Alnwick Castle, one of the largest inhabited castles in the UK, it has been home to the Duke of Northumberland’s family, the Percys, for over 700 years. Combining magnificent medieval architecture with Italianate state rooms, it is a northern treasure house. The property features as the magnificent Brancaster Castle in Downton Abbey, and was the setting for Hogwarts School of Witchcraft and Wizardry in the Harry Potter films.


Falkland Palace

The royal Palace of Falkland was used as a country residence by Stuart kings and queens.

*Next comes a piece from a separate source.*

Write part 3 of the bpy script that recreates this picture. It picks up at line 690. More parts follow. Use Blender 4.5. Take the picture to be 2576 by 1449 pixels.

Mary Queen of Scots went hunting and hawking around the woods and park, which is still beautifully maintained today.
The palace was built between 1501 and 1541, but fell into ruin from the late 17th to early 19th centuries after it was burnt by Cromwellian troops. In the 1880s it was bought and restored by the wealthy 3rd Marquess of Bute and his descendants still live in the Palace today, having given the National Trust for Scotland the role of Deputy Keeper in the 1950s. Both the original and reconstructed rooms are packed with fine portraits of the Stuart monarchs, 17th-century Flemish tapestries, elaborate painted ceilings and antique furnishings.

Hill House

Hill House is universally regarded as ‘Charles Rennie Mackintosh’s finest domestic creation’. The house is an extraordinary and unique mixture of Arts and Crafts, Art Nouveau, Scottish Baronial and Japonisme architecture and design, almost all created by Mackintosh and his wife Margaret Macdonald. Much of the house has been restored so it looks almost exactly as it did in 1904 when its first residents, Glasgow publisher Walter Blackie and his family, moved in. When Mackintosh handed over the keys, he reportedly told Blackie: ‘Here is the house. It is not an Italian Villa, an English Mansion House, a Swiss Chalet, or a Scotch Castle. It is a Dwelling House.’

Dumfries House

Dumfries House is a stunning Palladian mansion with a fantastic collection of furniture. It has been supported by the Prince of Wales who has aided its restoration. He explains ‘When Dumfries House first came to my attention in 2007, my vision for this Palladian mansion and its contents was to restore them to their former glory. In doing so, I hoped that present and future generations would be able to visit and enjoy the different facets of the life and times of a bygone era and to appreciate British craftsmanship at its best. Regeneration has by no means been confined to the house. The education programme, in collaboration with local schools and communities continues to grow and has fostered positive, interactive exchanges.’